Сдавленная, сбивчивая речь персонажей, прорываемая тоской, близка к исповеди. Страшные вещи говорит начмед Институтов отцу Мухина: " Каких виноватых ищешь? Ты сам, сам во всем виноват, скотина ты пьяная. Виноват, что родился, что жил... Это ты, ты сам угробил своего сына в тот день, когда породил его на свет и уготовил одно свое же нытье... " И вот следом знаменательные слова, объясняющие многое и почти всех: " Он все и произнес лишь для того, чтобы доставить маленькому человеку страдания в самом невыносимом виде. Даже не заставить еще и еще страдать, а уничтожить этой болью, извлекаемой из собственных же его души и мозгов, как ударами электрошока. "

Нельзя сказать верно про то, каков перед тобой человек: и душу свою обнажит-выложит, и мягким, добросердечным покажется, и обратно во мрак вгонит, обидное, злое вдруг из себя исторгнет. Все двояки, двойственны по природе своей. Это и есть исследование природы человеческой. Как все в человеке уживается разом, и черное, и белое, высокое и низкое? Пал Палыч опять же говорит отцу Мухина: " Червяк ты или человек?! " И выдает всю обнаженную правду про сына. Все виноваты. " Тошно жить ". Вылезает, прет наружу фальшь и истинная сила. И свет, и грязь жизни: " Вот я и умер? - говорили эти глаза - Какая паршивая эта жизнь... Какое паршивое это небо... "

А когда нет света над головой, нет света в душе - тогда возникает разлом сознания, мертвящее отчаяние, озлобление, желание унизить своего ближнего. Поначалу начмед Институтов предстает растерянным, даже болеющим за порученное ему дело человеком. Особенно это наглядно проявляется в столкновении с молодцеватыми медбратьями. Но как только он получает тело Мухина в законченном для отправки в Москву виде, происходит метаморфоза и все резко меняется.
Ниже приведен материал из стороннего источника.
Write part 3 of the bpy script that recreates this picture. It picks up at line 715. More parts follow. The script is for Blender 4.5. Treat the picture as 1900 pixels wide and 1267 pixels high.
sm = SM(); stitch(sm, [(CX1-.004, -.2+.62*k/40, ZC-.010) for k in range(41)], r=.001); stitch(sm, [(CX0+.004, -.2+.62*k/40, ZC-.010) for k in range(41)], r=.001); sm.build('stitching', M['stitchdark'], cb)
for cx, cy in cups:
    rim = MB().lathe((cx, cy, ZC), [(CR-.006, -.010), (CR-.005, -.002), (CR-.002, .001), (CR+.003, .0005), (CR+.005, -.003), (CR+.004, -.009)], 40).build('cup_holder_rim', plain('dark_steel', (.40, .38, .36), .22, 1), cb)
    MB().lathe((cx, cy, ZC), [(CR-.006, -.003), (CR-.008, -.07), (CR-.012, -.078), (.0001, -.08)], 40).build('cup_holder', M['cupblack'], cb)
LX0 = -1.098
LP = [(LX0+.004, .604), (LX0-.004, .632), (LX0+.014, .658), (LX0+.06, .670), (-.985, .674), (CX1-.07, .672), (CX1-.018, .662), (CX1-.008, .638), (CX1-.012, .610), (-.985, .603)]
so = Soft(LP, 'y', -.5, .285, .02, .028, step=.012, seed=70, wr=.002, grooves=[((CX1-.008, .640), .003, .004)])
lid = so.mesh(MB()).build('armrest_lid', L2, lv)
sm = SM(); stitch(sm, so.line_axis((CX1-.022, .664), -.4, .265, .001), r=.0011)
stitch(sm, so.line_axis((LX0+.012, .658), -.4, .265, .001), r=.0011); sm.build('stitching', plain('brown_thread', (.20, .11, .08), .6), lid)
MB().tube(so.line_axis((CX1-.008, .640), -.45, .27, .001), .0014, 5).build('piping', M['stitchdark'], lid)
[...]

Та же история повторяется и с шофером Пал Палычем, обрисованном прежде иными, светлыми красками. И не случайным тут представляется, в связи с Достоевским, что третьего из похоронной команды, солдата Холмогорова, зовут Алешей. Алеша снимает с себя форму и отдает ее покойнику, а сам одевается в старое, в пятнах крови, в " смертную солдатскую робу " . Потом трогательно общается с девочкой-побирушкой. Он " тосковал хоть по какой-нибудь доброте ". Но, как говорится, иное время - иное бремя.

Все здесь потерпели поражение, то мерзки, то жалки. В безоглядной дикости, ставшей усталой обыденностью. В душевном опустошении. В равнодушной покорности вечным переживаемым условиям. И приятии смерти, как конечном освобождении и искуплении. Хотя, может быть, в этом и есть вся суровая правда жизни - той жизни, что похожа на клетку.

" Стакан - это могила. Черный хлебом накрывают - так могилу засыпают землей. Водка в стакане, она же душа. Когда испарится и стакан опустеет - все, отмытарилась, ушла ".

И все же, хочется вспомнить одну известное выражение: " Назвать отчаяние своим именем - значит уже победить его ".